Erykah Badu'nun 1997'de çıkardığı ilk albümü Baduizm, hip-hop tarihinin kadınlar günü sayılabilirdi. Milyonlarca satan Mama's Gun ise farklı bir mesaj taşıyordu. Albüm, hayatın ve aşkın en karanlık yönleri hakkında yazılmış şarkılardan oluşuyordu. Badu, Outkast grubundan Andre 3000 (Aynı zamanda çocuğunun babasıydı.) ile ayrılmıştı. Ayrılık sonrası içine girdiği durumu Andre, Ms. Jackson ile anlatmaya çalışmış, Badu ise 72 dakikalık Mama's Gun'ın her saniyesinde hislerini dökmüştü.
Kadın kahraman Badu, Stevie Wonder'ı andıran Penitentiary Philosophy'de içeri atılan sevgilisinin çıkması için beklemektedir. Cleva'da ise ''dibe vurmuş ahmakları'' anlatır. Fakat romantiklikten utanmayan ve Minnie Riperton tarzına benzeyen Orange Moon, albümün ikinci yarısının daha kızgın şarkılarla devam edeceğinin işaretini verir.
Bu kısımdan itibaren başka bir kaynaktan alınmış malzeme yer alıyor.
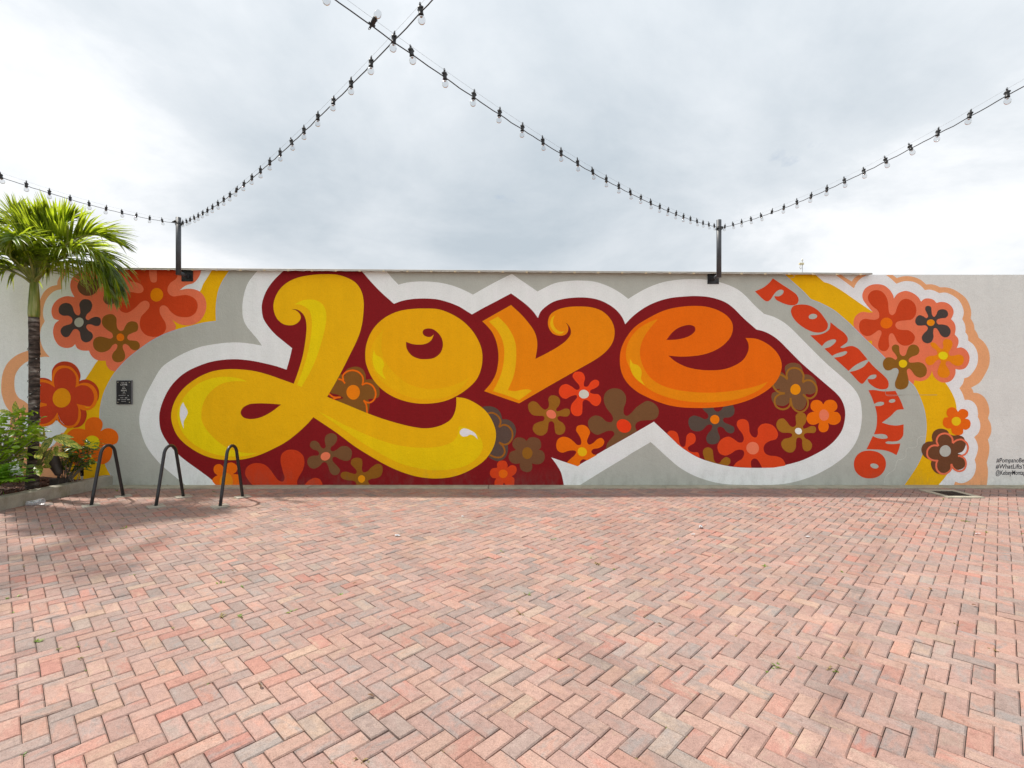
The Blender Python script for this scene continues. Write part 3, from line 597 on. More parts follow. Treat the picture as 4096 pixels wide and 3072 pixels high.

John Hammond'ın biraz değiştirilmiş bir tarzda kullanıldığı Time's A Wastin kasvetli bir ortam yaratır. Badu'nun inlemeleri şarkının sonunda devreye girer, acı çektiğini ama hala hayatta olduğunu haykırır. Hip-hop ritimleriyle bezenmiş single'ı Bag Lady ise acı tatlı, kendi kendine haksızlık eden bir kadının kendine olan tüm önyargılarından uzaklaşması gerektiğini anlatmaktadır.
Green Eyes, albümün zirvesidir. Kırık kalplere ithafen yazılmış bu efsane şarkı, The Roots'un lideri Questlove'ın da yönlendirmesiyle içinde üç tarzı birden barındırır. 30'lardaki cazı kullanan Badu, şen gelip yaslı gider. Yalın, şefkatli ve nazik olan It's Too Late adlı şarkısında gözyaşları içinde artık her şey için çok geç olduğunu kabullenmektedir ve son kalan umudunu da yitirir.
Böylesine yüce bir albüme de böylesine bir yüce şarkı yakışırdı.